Tüm bunları en geniş ve en dramatik haliyle düşünmeyin lütfen. Bizans entrikaları veya Brezilya dizilerini düşünmeye gerek yok. Bazen gündelik hayatımızda bile karşımıza çıkıyor böyle şeyler. Aynı durumu aile içi çatışmalarda da görüyoruz. Feminist kuramcıların yıllardır “kişisel olan politiktir” söylemi de bunun bir tezahürü aslında. Yüzbinlerce insan “sadece aile içi meseledir” diye şiddetin pek çok farklı türüne ses çıkarmıyor. Feministler de çatışmayı daha geniş bir cepheye yaymak istiyor: Aile içinde olan sadece aile içinde değildir. Kişisel olan aynı zamanda politik alanın bir parçasıdır. Elbette aile içinde ne isterse onu yapmak isteyen birey de bunun hiç de politik bir mesele olmadığını, meselenin sadece kendisini ve ailesini ilgilendirdiğini söyleyerek çatışmanın alanını küçültmeye çalışacaktır. Hatırlarsınız, sosyal medya işin içine girince normalde kimsenin ruhu duymayacak davalar gündem oldu, belki de tutuklama, hatta hüküm çıkmayacak duruşmaların kaderi değişti. “Depolitize” olmuş, politikanın dışına itilmiş görünen meselelerde bile kazanan ve kaybeden aslında tarafların nasıl bir formasyona girdiğine bağlı. Kavgaya kim girecek, kim giremeyecek? Mesele biraz da bu. Sadece güçlü olan kazanmıyor. Gündemi ve belki daha da önemlisi gündemin etrafında “kapışacak” olan tarafları belirleyebilen kazanıyor. The Semisovereign People [Yarı Egemen Halk] kitabında Schattschneider, bu tarafların nasıl belirlendiğini, kimin hangi kavgalara dahil olduğunun ve bu durumun nasıl bir güç dağılımı yarattığını anlamanın siyaseti de daha iyi anlamaya yaradığını söylüyor.
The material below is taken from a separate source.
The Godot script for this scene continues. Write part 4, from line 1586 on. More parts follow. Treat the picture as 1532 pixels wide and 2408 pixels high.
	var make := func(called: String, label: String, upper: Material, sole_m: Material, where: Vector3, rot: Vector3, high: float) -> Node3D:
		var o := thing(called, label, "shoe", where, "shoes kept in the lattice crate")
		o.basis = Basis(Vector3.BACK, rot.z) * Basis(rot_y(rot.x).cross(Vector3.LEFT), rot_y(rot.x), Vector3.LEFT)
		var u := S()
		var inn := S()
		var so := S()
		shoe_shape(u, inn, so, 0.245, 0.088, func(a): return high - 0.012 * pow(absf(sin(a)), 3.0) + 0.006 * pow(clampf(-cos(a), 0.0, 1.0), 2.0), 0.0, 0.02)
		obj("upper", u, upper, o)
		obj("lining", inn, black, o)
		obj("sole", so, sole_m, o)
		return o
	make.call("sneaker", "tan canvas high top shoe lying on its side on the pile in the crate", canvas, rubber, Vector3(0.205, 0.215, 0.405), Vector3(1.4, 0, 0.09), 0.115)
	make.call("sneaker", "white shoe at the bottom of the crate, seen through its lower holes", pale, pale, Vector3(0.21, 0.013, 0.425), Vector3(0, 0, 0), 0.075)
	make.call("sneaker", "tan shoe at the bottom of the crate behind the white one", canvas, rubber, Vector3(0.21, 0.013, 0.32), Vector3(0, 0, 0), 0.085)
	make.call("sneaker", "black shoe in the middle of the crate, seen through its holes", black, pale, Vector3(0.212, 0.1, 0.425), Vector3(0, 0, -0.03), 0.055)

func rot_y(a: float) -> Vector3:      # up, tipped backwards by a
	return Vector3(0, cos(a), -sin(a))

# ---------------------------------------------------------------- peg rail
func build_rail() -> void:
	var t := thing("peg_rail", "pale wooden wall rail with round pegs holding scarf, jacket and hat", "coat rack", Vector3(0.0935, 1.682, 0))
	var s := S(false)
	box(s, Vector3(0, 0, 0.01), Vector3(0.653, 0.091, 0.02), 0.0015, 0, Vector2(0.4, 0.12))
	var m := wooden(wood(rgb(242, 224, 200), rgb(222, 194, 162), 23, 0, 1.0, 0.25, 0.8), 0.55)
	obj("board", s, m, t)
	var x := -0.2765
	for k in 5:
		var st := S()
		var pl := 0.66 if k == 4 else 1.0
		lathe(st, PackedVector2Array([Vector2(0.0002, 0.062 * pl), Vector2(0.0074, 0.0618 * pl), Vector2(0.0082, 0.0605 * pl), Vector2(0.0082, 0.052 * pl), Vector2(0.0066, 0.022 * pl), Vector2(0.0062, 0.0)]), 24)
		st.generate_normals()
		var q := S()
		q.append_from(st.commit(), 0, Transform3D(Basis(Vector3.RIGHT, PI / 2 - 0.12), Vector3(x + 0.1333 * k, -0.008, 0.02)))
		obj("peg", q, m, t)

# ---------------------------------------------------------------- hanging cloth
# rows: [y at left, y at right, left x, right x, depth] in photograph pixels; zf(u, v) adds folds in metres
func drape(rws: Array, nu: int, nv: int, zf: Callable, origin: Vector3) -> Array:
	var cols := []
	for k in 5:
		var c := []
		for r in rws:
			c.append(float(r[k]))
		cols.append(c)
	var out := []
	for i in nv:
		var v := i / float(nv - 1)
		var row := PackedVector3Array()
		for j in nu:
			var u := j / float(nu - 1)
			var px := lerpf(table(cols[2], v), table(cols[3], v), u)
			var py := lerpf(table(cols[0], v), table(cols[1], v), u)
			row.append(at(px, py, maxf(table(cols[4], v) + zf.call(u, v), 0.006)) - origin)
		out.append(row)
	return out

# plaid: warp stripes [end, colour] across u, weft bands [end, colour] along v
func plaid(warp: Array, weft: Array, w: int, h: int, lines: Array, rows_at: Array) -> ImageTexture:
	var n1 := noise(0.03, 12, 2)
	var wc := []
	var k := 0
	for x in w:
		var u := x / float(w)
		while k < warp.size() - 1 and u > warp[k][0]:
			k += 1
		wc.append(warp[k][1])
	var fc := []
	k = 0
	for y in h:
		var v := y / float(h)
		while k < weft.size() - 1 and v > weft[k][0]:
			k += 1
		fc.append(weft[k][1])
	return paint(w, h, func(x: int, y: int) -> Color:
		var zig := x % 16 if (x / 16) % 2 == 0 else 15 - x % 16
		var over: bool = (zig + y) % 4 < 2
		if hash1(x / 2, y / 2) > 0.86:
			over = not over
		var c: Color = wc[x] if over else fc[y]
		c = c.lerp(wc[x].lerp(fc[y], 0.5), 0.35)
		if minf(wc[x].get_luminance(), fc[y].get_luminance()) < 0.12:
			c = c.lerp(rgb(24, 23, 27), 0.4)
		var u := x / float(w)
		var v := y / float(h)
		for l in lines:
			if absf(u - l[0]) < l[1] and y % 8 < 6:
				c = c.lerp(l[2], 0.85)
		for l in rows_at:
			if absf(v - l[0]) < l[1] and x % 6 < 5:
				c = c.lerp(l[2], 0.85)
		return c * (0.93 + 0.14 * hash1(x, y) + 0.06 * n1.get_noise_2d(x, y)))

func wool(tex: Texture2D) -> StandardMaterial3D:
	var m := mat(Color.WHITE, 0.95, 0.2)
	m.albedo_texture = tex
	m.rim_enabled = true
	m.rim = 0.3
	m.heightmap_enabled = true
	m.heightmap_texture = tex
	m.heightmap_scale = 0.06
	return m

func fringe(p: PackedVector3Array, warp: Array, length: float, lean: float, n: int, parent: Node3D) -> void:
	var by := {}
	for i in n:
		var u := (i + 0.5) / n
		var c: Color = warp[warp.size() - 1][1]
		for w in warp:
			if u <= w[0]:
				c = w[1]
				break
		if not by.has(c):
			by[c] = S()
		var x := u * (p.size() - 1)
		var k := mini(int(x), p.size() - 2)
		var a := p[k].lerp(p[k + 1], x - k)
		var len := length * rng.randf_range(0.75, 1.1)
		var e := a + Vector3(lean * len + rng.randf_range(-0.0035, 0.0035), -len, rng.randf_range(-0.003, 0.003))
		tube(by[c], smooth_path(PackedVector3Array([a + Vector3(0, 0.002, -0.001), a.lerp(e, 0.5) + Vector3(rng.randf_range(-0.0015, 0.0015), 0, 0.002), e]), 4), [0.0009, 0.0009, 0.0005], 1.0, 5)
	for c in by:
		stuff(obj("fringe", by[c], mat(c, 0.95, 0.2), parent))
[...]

O yüzden artık sürekli, bakkalda para üstüne dair çıkan ufak tartışmalardan uluslararası ilişkilere kadar her şeyi bu dinamizmi göz önüne alarak düşünmeye başladım. Kafam daha çok karışıyor ama hiç olmazsa daha gerçekçi analizler yapabildiğimi fark ediyorum. Sizler ne dersiniz? Toplumsal kavgalar ne kadar hareketli, ne kadar durağan? Gerçekten uyuşmazlıkların kapsamı ve tarafları genişledikçe ya da daraldıkça sonuç değişiyor mu? Yoksa Schattschneider bizi mi kandırıyor? Gerçeği daha iyi anlamak için bu tartışmaya bunu okuyan insanları da davet ediyorum; çemberi, alanı genişletelim. İşimize gelirse sonra da daraltırız. Herkesin yaptığı şey sonuçta.